## DIRECTIVE
Copy exactly the lines from the beginning of the data down to and including the line holding "COL = scene.collection", without any pictures.

## DATA LINES

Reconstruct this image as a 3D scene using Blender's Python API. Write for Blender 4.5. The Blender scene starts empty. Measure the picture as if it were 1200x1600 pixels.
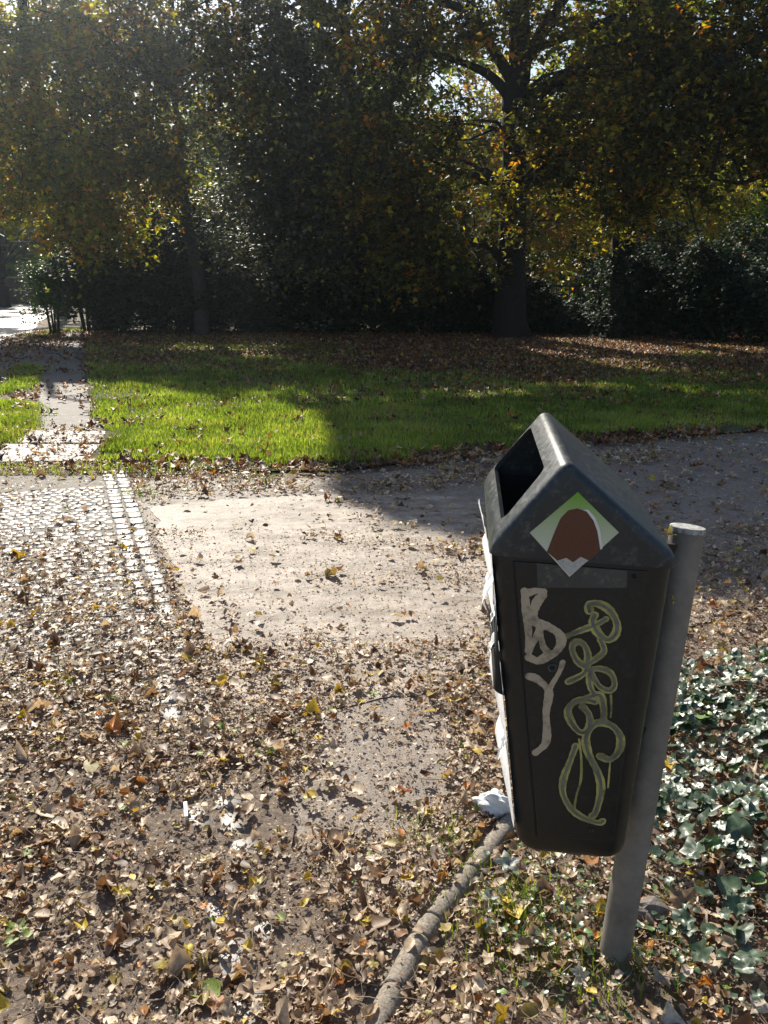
import bpy, bmesh, math, random
import numpy as np
from mathutils import Vector, Matrix
random.seed(7); RNG = np.random.default_rng(11)
R = math.radians
scene = bpy.context.scene
COL = scene.collection

# ------------------------------------------------------------------ camera
PITCH = math.atan(370/1300.0)
cam = bpy.data.objects.new('camera', bpy.data.cameras.new('camera')); COL.objects.link(cam)
cam.location = (0, 0, 1.6); cam.rotation_euler = (R(90)-PITCH, 0, 0)
cam.data.sensor_fit = 'VERTICAL'; cam.data.sensor_height = 36; cam.data.lens = 36*1300/1600.0
cam.data.clip_start = 0.05; cam.data.clip_end = 2000
scene.camera = cam
# ------------------------------------------------------------------ light
SUN_AZ, SUN_EL = R(-20), R(36)          # azimuth from +Y, negative = to the left
S = np.array([math.sin(SUN_AZ)*math.cos(SUN_EL), math.cos(SUN_AZ)*math.cos(SUN_EL), math.sin(SUN_EL)])
w = bpy.data.worlds.new('World'); scene.world = w; w.use_nodes = True
nt = w.node_tree; bg = nt.nodes['Background']
sky = nt.nodes.new('ShaderNodeTexSky'); sky.sky_type = 'NISHITA'; sky.sun_disc = False
sky.sun_elevation = SUN_EL; sky.sun_rotation = SUN_AZ
nt.links.new(sky.outputs[0], bg.inputs[0]); bg.inputs[1].default_value = 0.082
sl = bpy.data.lights.new('sun', 'SUN'); sl.energy = 5.0; sl.angle = R(0.5); sl.color = (1, 0.93, 0.81)
sun = bpy.data.objects.new('sun', sl); COL.objects.link(sun)
sun.rotation_euler = Vector(tuple(S)).to_track_quat('Z', 'Y').to_euler()
scene.view_settings.view_transform = 'Standard'; scene.view_settings.look = 'None'
scene.view_settings.exposure = 0.75; scene.view_settings.gamma = 1
try:
    scene.cycles.max_bounces = 7; scene.cycles.diffuse_bounces = 3
    scene.cycles.transmission_bounces = 5; scene.cycles.glossy_bounces = 3
except Exception: pass

# ------------------------------------------------------------------ helpers
def tag(o, label=None, cat=None, group=None, kind=None):
    if label: o['label'] = label
    if cat: o['category'] = cat
    if group: o['group'] = group
    if kind: o['kind'] = kind
    return o
def empty(name, loc=(0, 0, 0)):
    o = bpy.data.objects.new(name, None); COL.objects.link(o); o.location = loc; o.empty_display_size = .2; return o
def link(name, me, mat=None, parent=None):
    o = bpy.data.objects.new(name, me); COL.objects.link(o)
    if mat: me.materials.append(mat)
    if parent:
        o.parent = parent
        if parent.matrix_basis != Matrix():
            o.matrix_parent_inverse = (parent.matrix_basis).inverted()
    return o
def mesh_np(name, V, Fc, mat=None, parent=None, tint=None, smooth=False):
    """V (n,3), Fc (m,k) uniform faces"""
    V = np.asarray(V, np.float32); Fc = np.asarray(Fc, np.int32)
    me = bpy.data.meshes.new(name); k = Fc.shape[1]
    me.vertices.add(len(V)); me.vertices.foreach_set('co', V.ravel())
    me.loops.add(Fc.size); me.loops.foreach_set('vertex_index', Fc.ravel())
    me.polygons.add(len(Fc)); me.polygons.foreach_set('loop_start', np.arange(0, Fc.size, k, dtype=np.int32))
    me.polygons.foreach_set('loop_total', np.full(len(Fc), k, np.int32))
    if smooth: me.polygons.foreach_set('use_smooth', np.ones(len(Fc), bool))
    me.update(calc_edges=True)
    if tint is not None:
        a = me.attributes.new('tint', 'FLOAT', 'POINT'); a.data.foreach_set('value', np.asarray(tint, np.float32))
    return link(name, me, mat, parent)
def bm_obj(name, bm, mat=None, parent=None, smooth=False):
    me = bpy.data.meshes.new(name); bmesh.ops.recalc_face_normals(bm, faces=bm.faces); bm.to_mesh(me); bm.free()
    if smooth:
        for p in me.polygons: p.use_smooth = True
    return link(name, me, mat, parent)

_tab = RNG.random((64, 64))
def vnoise(x, y, f=1.0, ox=0.0):
    x = np.asarray(x, float)*f+ox+100; y = np.asarray(y, float)*f+ox*1.7+100
    xi = np.floor(x).astype(int); yi = np.floor(y).astype(int); fx = x-xi; fy = y-yi
    fx = fx*fx*(3-2*fx); fy = fy*fy*(3-2*fy)
    g = lambda a, b: _tab[a % 64, b % 64]
    return (g(xi, yi)*(1-fx)+g(xi+1, yi)*fx)*(1-fy)+(g(xi, yi+1)*(1-fx)+g(xi+1, yi+1)*fx)*fy
def inpoly(x, y, poly):
    x = np.asarray(x); y = np.asarray(y); c = np.zeros(x.shape, bool); n = len(poly)
    for i in range(n):
        x1, y1 = poly[i]; x2, y2 = poly[(i+1) % n]
        if y1 == y2: continue
        c ^= ((y1 > y) != (y2 > y)) & (x < (x2-x1)*(y-y1)/(y2-y1)+x1)
    return c

# ------------------------------------------------------------------ materials
def mat_new(name):
    m = bpy.data.materials.new(name); m.use_nodes = True; nt = m.node_tree
    return m, nt, nt.nodes['Principled BSDF'], nt.links.new
def noise(nt, scale, detail=4, rough=.6, coord='Object', dist=0):
    tc = nt.nodes.new('ShaderNodeTexCoord'); n = nt.nodes.new('ShaderNodeTexNoise')
    n.inputs['Scale'].default_value = scale; n.inputs['Detail'].default_value = detail
    n.inputs['Roughness'].default_value = rough; n.inputs['Distortion'].default_value = dist
    nt.links.new(tc.outputs[coord], n.inputs['Vector']); return n
def ramp(nt, src, stops, interp='LINEAR'):
    r = nt.nodes.new('ShaderNodeValToRGB'); r.color_ramp.interpolation = interp
    e = r.color_ramp.elements
    while len(e) < len(stops): e.new(.5)
    for el, (p, c) in zip(e, stops):
        el.position = p; el.color = (c[0], c[1], c[2], 1) if len(c) == 3 else c
    nt.links.new(src, r.inputs[0]); return r
def bump(nt, b, src, strength, dist=.01):
    n = nt.nodes.new('ShaderNodeBump'); n.inputs['Strength'].default_value = strength; n.inputs['Distance'].default_value = dist
    nt.links.new(src, n.inputs['Height']); nt.links.new(n.outputs[0], b.inputs['Normal']); return n
def mix(nt, f, a, b):
    m = nt.nodes.new('ShaderNodeMix'); m.data_type = 'RGBA'
    for s, v in ((0, f), (6, a), (7, b)):
        if hasattr(v, 'links') or hasattr(v, 'is_linked'): nt.links.new(v, m.inputs[s])
        elif s == 0: m.inputs[0].default_value = v
        else: m.inputs[s].default_value = (v[0], v[1], v[2], 1)
    return m.outputs[2]
def noisy(name, c1, c2, scale, rough=.8, bscale=None, bstr=.3, bdist=.01, detail=6, spec=.5, lo=.35, hi=.65, metallic=0):
    m, nt, b, L = mat_new(name)
    n = noise(nt, scale, detail); r = ramp(nt, n.outputs[0], [(lo, c1), (hi, c2)]); L(r.outputs[0], b.inputs['Base Color'])
    b.inputs['Roughness'].default_value = rough; b.inputs['Specular IOR Level'].default_value = spec
    b.inputs['Metallic'].default_value = metallic
    if bscale: bump(nt, b, noise(nt, bscale, 6, .7).outputs[0], bstr, bdist)
    return m
def leafmat(name, stops, trans=.4, rough=.5, spec=.5, tmul=(1.3, 1.3, .8), interp='LINEAR', vein=60):
    m, nt, b, L = mat_new(name)
    a = nt.nodes.new('ShaderNodeAttribute'); a.attribute_name = 'tint'
    r = ramp(nt, a.outputs['Fac'], stops, interp)
    n = noise(nt, vein, 3); sh = ramp(nt, n.outputs[0], [(.3, (.62, .6, .58)), (.7, (1.15, 1.15, 1.15))])
    mm = nt.nodes.new('ShaderNodeMix'); mm.data_type = 'RGBA'; mm.blend_type = 'MULTIPLY'; mm.inputs[0].default_value = 1
    L(r.outputs[0], mm.inputs[6]); L(sh.outputs[0], mm.inputs[7]); L(mm.outputs[2], b.inputs['Base Color'])
    b.inputs['Roughness'].default_value = rough; b.inputs['Specular IOR Level'].default_value = spec
    if trans > 0:
        t = nt.nodes.new('ShaderNodeBsdfTranslucent'); m2 = nt.nodes.new('ShaderNodeMix'); m2.data_type = 'RGBA'; m2.blend_type = 'MULTIPLY'
        m2.inputs[0].default_value = 1; m2.inputs[7].default_value = (*tmul, 1); L(mm.outputs[2], m2.inputs[6]); L(m2.outputs[2], t.inputs[0])
        x = nt.nodes.new('ShaderNodeMixShader'); x.inputs[0].default_value = trans
        L(b.outputs[0], x.inputs[1]); L(t.outputs[0], x.inputs[2]); L(x.outputs[0], nt.nodes['Material Output'].inputs[0])
    return m
LITTER = [(0, (.11, .058, .03)), (.12, (.23, .135, .07)), (.26, (.38, .26, .155)), (.44, (.56, .43, .29)), (.66, (.74, .62, .47)),
          (.86, (.34, .15, .05)), (.885, (.38, .30, .09)), (.93, (.66, .48, .05)), (.97, (.60, .25, .05)), (.985, (.22, .30, .05))]
M_litter = leafmat('dry_leaf_material', LITTER, .28, .50, .4, (1.2, 1.0, .7), 'CONSTANT', 90)
M_autumn = leafmat('fallen_autumn_leaf_material', [(0, (.09, .045, .025)), (.35, (.20, .09, .04)), (.6, (.34, .14, .045)), (.8, (.45, .3, .18)), (.93, (.6, .3, .05))], .2, .55, .4, (1.2, 1, .7), 'CONSTANT', 40)
def treemat(name, stops, t=.52): return leafmat(name, [(p, tuple(min(.6, v*1.55) for v in c)) for p, c in stops], t, .5, .3, (1.6, 1.6, .55), 'LINEAR', 3)
M_tree_dark = treemat('dull_maple_leaf_material', [(0, (.022, .032, .012)), (.4, (.05, .05, .018)), (.7, (.10, .095, .02)), (.87, (.23, .20, .02)), (.97, (.36, .29, .025)), (1, (.34, .14, .02))])
M_tree_yel = treemat('yellowing_leaf_material', [(0, (.035, .055, .015)), (.35, (.075, .10, .02)), (.65, (.16, .165, .022)), (.9, (.33, .29, .025)), (1, (.36, .16, .025))])
M_tree_grey = treemat('grey_green_leaf_material', [(0, (.03, .038, .026)), (.5, (.06, .066, .045)), (.85, (.11, .10, .05)), (1, (.26, .20, .03))], .25)
M_tree_green = treemat('green_leaf_material', [(0, (.03, .065, .012)), (.5, (.075, .13, .02)), (.8, (.20, .22, .03)), (1, (.34, .28, .03))], .5)
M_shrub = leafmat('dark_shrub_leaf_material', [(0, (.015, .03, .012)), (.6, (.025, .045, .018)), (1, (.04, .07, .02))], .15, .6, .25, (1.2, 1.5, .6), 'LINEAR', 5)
M_shrub_l = leafmat('bright_shrub_leaf_material', [(0, (.05, .11, .02)), (1, (.13, .22, .04))], .35, .35, .6, (1.4, 1.5, .6), 'LINEAR', 5)
M_grass = leafmat('grass_blade_material', [(0, (.11, .14, .028)), (.45, (.235, .30, .06)), (.8, (.35, .39, .10)), (1, (.50, .40, .2))], .55, .4, .4, (1.3, 1.5, .4), 'LINEAR', 1.2)
M_ivy = leafmat('ivy_leaf_material', [(0, (.03, .06, .03)), (.7, (.055, .10, .05)), (.9, (.08, .13, .06)), (1, (.16, .28, .05))], .15, .40, .8, (1.2, 1.6, .6), 'LINEAR', 70)
M_bark = noisy('bark_material', (.007, .006, .005), (.022, .018, .014), 9, .95, 14, .9, .04)
M_bark_l = noisy('pale_bark_material', (.022, .018, .014), (.05, .042, .032), 7, .95, 12, .8, .03)
M_twig = noisy('twig_material', (.10, .065, .04), (.34, .26, .18), 6, .8)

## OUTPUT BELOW
Reconstruct this image as a 3D scene using Blender's Python API. Write for Blender 4.5. The Blender scene starts empty. Measure the picture as if it were 1200x1600 pixels.
import bpy, bmesh, math, random
import numpy as np
from mathutils import Vector, Matrix
random.seed(7); RNG = np.random.default_rng(11)
R = math.radians
scene = bpy.context.scene
COL = scene.collection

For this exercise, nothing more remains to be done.